TO DO: Beneath this task is a listing. State how many of its lines include the string "were", giving nothing but the number.

EXTRACTED RECORDS:
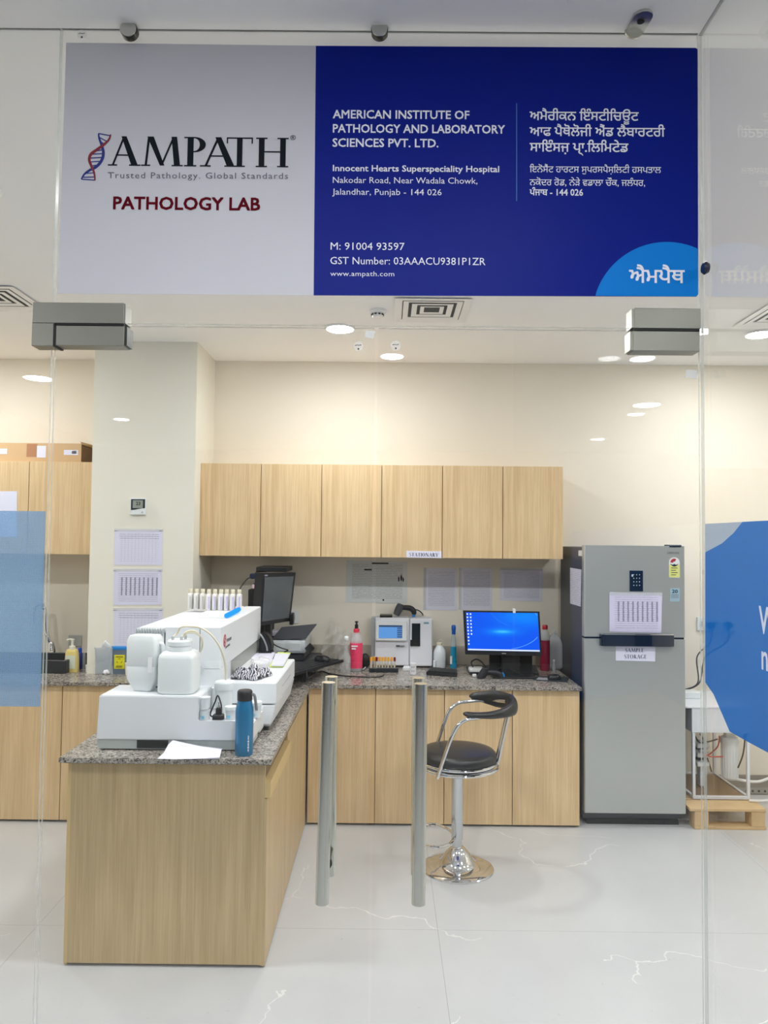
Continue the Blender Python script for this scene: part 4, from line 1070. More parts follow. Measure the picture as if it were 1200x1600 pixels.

--

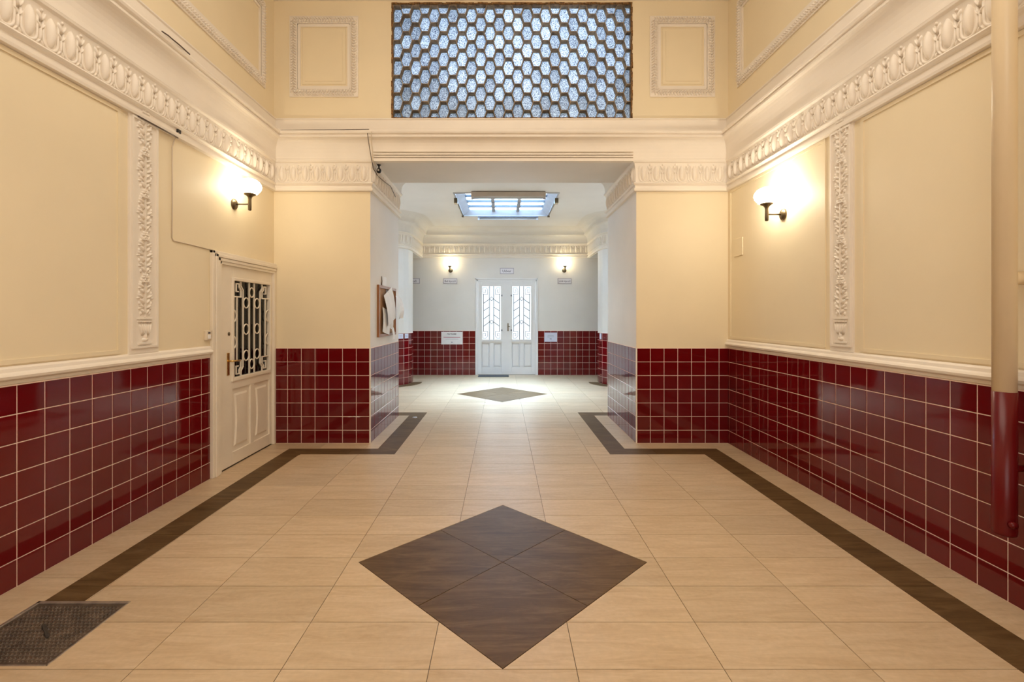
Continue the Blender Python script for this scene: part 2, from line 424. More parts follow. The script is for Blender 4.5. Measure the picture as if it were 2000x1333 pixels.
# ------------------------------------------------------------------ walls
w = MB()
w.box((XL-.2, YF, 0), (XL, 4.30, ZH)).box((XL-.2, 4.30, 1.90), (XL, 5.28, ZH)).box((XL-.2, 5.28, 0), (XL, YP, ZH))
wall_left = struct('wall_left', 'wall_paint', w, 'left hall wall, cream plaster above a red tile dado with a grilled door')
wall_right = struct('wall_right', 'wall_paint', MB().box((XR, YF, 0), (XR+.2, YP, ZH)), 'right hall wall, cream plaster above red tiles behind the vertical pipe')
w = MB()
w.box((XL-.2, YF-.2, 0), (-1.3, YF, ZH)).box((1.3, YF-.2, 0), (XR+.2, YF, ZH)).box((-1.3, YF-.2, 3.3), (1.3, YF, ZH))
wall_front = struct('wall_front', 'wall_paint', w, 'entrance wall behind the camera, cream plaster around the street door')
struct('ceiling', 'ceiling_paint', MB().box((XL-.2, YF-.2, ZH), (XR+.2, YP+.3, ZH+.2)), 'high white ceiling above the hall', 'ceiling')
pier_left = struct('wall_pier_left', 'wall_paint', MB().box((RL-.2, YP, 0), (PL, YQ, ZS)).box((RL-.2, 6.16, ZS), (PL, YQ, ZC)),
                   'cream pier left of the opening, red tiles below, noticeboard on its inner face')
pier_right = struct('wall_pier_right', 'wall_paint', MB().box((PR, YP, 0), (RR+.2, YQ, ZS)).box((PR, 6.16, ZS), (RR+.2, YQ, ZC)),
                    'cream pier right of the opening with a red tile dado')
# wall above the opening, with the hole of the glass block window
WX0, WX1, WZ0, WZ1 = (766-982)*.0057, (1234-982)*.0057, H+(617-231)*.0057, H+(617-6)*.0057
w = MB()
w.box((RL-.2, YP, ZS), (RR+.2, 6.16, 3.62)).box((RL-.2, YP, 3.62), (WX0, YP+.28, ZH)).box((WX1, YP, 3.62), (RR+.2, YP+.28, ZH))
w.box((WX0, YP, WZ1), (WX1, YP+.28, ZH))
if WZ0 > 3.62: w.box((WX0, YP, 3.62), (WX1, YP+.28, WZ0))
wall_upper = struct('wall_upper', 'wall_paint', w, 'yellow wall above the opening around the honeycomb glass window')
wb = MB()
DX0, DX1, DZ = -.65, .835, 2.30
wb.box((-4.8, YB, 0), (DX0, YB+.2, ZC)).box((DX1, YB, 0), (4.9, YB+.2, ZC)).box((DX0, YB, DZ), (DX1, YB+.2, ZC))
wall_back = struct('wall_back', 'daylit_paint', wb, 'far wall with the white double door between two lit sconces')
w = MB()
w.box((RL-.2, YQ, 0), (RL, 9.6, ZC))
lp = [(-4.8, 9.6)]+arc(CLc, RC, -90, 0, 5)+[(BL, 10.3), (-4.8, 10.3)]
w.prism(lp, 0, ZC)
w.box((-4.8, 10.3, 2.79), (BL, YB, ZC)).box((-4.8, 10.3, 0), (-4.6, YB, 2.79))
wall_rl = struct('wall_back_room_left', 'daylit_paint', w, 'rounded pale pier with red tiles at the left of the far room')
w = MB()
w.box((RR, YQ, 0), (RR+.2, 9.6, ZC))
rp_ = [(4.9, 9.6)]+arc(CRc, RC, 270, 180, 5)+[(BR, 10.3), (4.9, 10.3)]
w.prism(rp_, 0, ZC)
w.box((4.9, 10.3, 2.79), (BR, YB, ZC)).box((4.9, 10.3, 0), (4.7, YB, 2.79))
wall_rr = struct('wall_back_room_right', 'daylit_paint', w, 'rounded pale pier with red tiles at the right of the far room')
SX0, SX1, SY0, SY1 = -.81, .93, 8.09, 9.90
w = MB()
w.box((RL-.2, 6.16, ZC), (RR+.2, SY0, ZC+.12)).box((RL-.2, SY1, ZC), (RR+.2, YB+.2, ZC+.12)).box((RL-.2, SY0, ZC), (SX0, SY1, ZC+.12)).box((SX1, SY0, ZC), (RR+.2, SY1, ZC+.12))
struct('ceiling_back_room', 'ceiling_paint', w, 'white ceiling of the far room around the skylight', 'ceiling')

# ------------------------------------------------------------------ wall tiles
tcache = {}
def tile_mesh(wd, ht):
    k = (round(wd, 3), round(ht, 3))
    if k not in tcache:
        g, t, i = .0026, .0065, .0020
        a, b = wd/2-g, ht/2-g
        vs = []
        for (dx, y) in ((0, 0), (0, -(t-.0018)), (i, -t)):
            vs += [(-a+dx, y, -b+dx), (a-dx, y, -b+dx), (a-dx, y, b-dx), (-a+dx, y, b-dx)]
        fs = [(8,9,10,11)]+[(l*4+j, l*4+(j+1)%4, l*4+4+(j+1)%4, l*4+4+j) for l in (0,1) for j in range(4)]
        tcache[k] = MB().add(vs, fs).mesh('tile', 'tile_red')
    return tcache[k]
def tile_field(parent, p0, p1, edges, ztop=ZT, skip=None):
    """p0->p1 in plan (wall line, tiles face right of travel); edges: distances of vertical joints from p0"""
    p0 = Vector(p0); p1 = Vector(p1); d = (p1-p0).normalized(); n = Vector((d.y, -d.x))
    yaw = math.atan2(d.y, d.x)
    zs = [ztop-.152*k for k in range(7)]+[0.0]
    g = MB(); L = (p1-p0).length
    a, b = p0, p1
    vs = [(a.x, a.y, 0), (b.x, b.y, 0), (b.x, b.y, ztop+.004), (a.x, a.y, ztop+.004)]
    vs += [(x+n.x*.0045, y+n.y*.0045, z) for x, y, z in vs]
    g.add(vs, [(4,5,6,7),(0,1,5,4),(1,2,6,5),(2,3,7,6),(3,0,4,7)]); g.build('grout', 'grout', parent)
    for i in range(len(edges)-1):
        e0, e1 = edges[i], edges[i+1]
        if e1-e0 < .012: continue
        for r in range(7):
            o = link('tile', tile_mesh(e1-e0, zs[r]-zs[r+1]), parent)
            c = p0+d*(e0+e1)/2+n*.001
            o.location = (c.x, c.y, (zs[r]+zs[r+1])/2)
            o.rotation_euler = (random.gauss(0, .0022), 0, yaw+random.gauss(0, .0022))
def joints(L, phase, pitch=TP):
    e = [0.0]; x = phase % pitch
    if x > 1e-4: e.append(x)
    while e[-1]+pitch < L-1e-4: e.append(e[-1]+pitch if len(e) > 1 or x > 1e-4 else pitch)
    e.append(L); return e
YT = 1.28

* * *

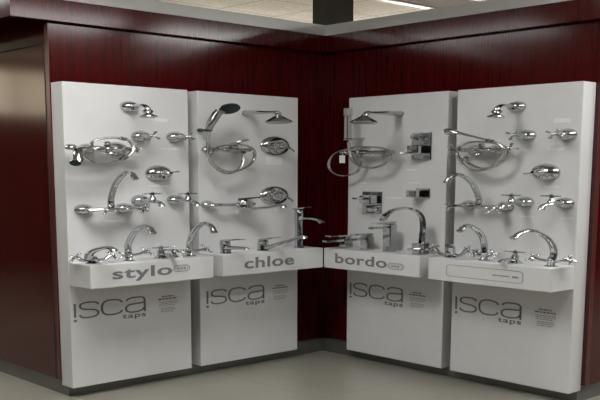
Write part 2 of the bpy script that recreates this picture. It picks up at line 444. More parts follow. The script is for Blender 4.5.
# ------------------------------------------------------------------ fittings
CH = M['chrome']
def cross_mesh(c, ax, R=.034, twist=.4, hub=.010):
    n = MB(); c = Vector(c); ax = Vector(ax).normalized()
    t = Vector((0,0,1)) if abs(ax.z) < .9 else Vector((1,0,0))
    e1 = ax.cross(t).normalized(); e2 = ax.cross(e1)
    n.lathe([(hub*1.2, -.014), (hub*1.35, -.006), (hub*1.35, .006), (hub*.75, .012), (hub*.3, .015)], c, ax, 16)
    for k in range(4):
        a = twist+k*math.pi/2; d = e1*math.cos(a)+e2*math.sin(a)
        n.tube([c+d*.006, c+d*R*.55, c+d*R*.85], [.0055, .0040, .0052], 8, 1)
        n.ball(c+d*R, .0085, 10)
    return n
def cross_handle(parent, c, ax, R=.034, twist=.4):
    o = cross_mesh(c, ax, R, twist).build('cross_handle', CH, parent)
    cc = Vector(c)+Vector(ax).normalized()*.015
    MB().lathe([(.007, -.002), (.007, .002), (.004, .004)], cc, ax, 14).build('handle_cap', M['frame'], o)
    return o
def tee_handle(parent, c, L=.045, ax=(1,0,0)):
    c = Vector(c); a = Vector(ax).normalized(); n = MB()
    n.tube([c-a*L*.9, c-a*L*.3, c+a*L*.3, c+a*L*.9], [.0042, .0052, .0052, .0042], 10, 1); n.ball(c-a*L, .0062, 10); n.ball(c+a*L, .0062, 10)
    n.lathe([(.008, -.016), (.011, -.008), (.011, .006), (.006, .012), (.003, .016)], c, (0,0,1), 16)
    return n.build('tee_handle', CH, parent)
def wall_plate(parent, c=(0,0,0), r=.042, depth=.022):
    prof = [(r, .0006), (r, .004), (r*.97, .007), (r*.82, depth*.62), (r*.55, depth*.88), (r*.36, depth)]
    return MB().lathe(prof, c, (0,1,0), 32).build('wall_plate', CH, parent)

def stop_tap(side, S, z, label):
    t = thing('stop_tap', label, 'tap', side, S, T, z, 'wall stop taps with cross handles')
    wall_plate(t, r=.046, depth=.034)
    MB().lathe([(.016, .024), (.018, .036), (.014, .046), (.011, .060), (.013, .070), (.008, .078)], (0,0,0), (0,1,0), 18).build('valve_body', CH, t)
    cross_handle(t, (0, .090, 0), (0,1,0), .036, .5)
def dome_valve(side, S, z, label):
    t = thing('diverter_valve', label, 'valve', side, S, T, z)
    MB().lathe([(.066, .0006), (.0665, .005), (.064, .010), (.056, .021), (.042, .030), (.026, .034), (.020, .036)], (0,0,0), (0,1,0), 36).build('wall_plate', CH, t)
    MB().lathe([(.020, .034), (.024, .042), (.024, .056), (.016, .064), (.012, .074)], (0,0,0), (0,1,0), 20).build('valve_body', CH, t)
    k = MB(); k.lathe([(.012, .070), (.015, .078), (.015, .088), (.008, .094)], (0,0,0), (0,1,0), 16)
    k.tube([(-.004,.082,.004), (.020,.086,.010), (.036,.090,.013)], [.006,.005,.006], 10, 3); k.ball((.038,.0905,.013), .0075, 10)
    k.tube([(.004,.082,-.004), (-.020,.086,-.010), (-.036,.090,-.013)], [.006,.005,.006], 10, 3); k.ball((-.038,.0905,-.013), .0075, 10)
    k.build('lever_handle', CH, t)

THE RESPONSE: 2